_AIM_. Word for word, transcribe the lines below and drop the pictures.

_SUPPLIED INFORMATION_.
+ + +

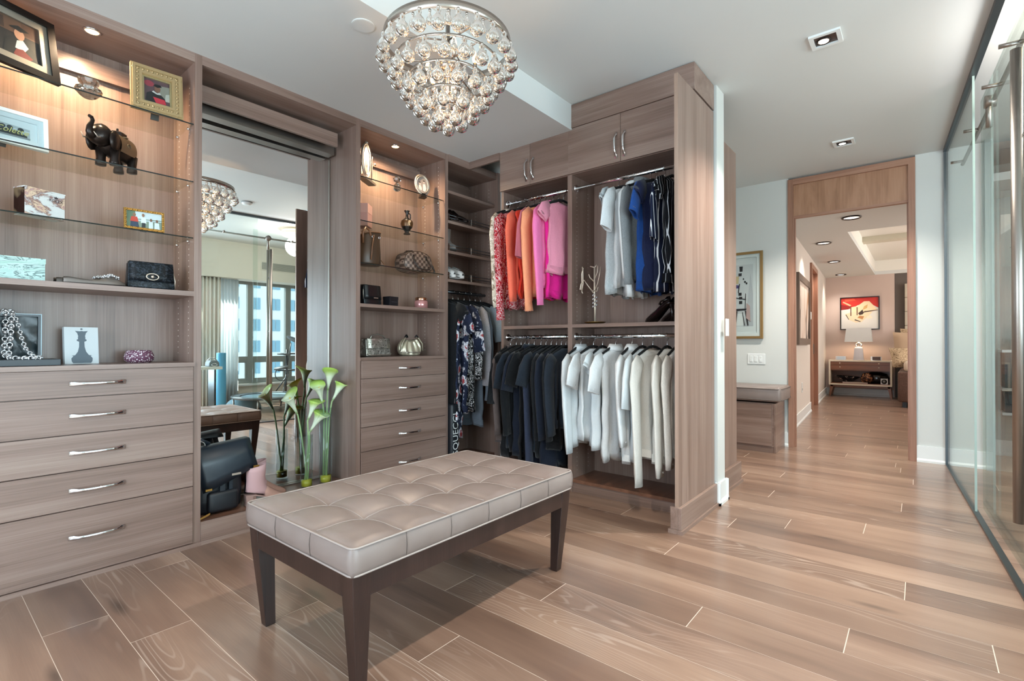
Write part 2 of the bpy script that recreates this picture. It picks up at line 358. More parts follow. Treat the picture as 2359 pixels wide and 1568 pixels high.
# ---- houses across the street, seen in the mirror through the gym windows
GB = T('office_building', 'pale blue-white office block with rows of paired windows seen through gym windows', 'building', (31, -70, -30))
FAC = mat('building_white', 'dfe6ea', .8); BWIN = mat('building_window', '7fa9bd', .15, .2); BFR = mat('building_window_frame', '5a7686', .5)
mb = B(10, 35.2, -90, -65, -30, 25); mb.build('facade', FAC, GB)
wfr = MB().box(0, 1.5, 0, .08, 0, 1.75).build('window', BFR, GB)
def sub(o, name, mb, m):
    x = mb.build(name, m); x.location = (0,0,0); x.parent = o; return x
pn = [sub(wfr, 'pane', B(.08 + k*.72, .72 + k*.70, .081, .10, .08, 1.67), BWIN) for k in (0, 1)]
first = True
for r_ in range(-4, 7):
    for c in range(0, 8):
        x, z = 14.5 + c*2.75, 1.1 + r_*2.95 - 1.2
        o = wfr if first else wfr.copy()
        if not first:
            COL.objects.link(o); o.parent = GB
            for p_ in pn:
                q = p_.copy(); COL.objects.link(q); q.parent = o
        first = False; o.location = Vector((x, -65, z)) - ORG[GB]
B(10, 35.2, -65, -64.6, -5.3, -4.2).build('ledge', FAC, GB)
TB = T('glass_tower', 'teal glass tower with balcony bands rising past the pale office block', 'building', (52, -102, -30))
B(46, 62, -116, -100, -30, 26).build('facade', mat('tower_teal', '6fb3bd', .2, .2), TB)
for k in range(-6, 9): B(45.6, 62.4, -100, -99.4, k*3.1 - .5, k*3.1).build('balcony_band', FAC, TB)
LB = T('low_building', 'low beige rooftop building beside the pale office block', 'building', (40, -72, -30))
B(35.6, 50, -84, -70, -30, 4.0).build('facade', mat('building_beige', 'efe3da', .8), LB)
B(35.4, 50.2, -84.2, -69.8, 4.0, 4.4).build('parapet', FAC, LB)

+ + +

_RESULT FOR THIS EXERCISE_.
Write part 2 of the bpy script that recreates this picture. It picks up at line 358. More parts follow. Treat the picture as 2359 pixels wide and 1568 pixels high.
# ---- houses across the street, seen in the mirror through the gym windows
GB = T('office_building', 'pale blue-white office block with rows of paired windows seen through gym windows', 'building', (31, -70, -30))
FAC = mat('building_white', 'dfe6ea', .8); BWIN = mat('building_window', '7fa9bd', .15, .2); BFR = mat('building_window_frame', '5a7686', .5)
mb = B(10, 35.2, -90, -65, -30, 25); mb.build('facade', FAC, GB)
wfr = MB().box(0, 1.5, 0, .08, 0, 1.75).build('window', BFR, GB)
def sub(o, name, mb, m):
    x = mb.build(name, m); x.location = (0,0,0); x.parent = o; return x
pn = [sub(wfr, 'pane', B(.08 + k*.72, .72 + k*.70, .081, .10, .08, 1.67), BWIN) for k in (0, 1)]
first = True
for r_ in range(-4, 7):
    for c in range(0, 8):
        x, z = 14.5 + c*2.75, 1.1 + r_*2.95 - 1.2
        o = wfr if first else wfr.copy()
        if not first:
            COL.objects.link(o); o.parent = GB
            for p_ in pn:
                q = p_.copy(); COL.objects.link(q); q.parent = o
        first = False; o.location = Vector((x, -65, z)) - ORG[GB]
B(10, 35.2, -65, -64.6, -5.3, -4.2).build('ledge', FAC, GB)
TB = T('glass_tower', 'teal glass tower with balcony bands rising past the pale office block', 'building', (52, -102, -30))
B(46, 62, -116, -100, -30, 26).build('facade', mat('tower_teal', '6fb3bd', .2, .2), TB)
for k in range(-6, 9): B(45.6, 62.4, -100, -99.4, k*3.1 - .5, k*3.1).build('balcony_band', FAC, TB)
LB = T('low_building', 'low beige rooftop building beside the pale office block', 'building', (40, -72, -30))
B(35.6, 50, -84, -70, -30, 4.0).build('facade', mat('building_beige', 'efe3da', .8), LB)
B(35.4, 50.2, -84.2, -69.8, 4.0, 4.4).build('parapet', FAC, LB)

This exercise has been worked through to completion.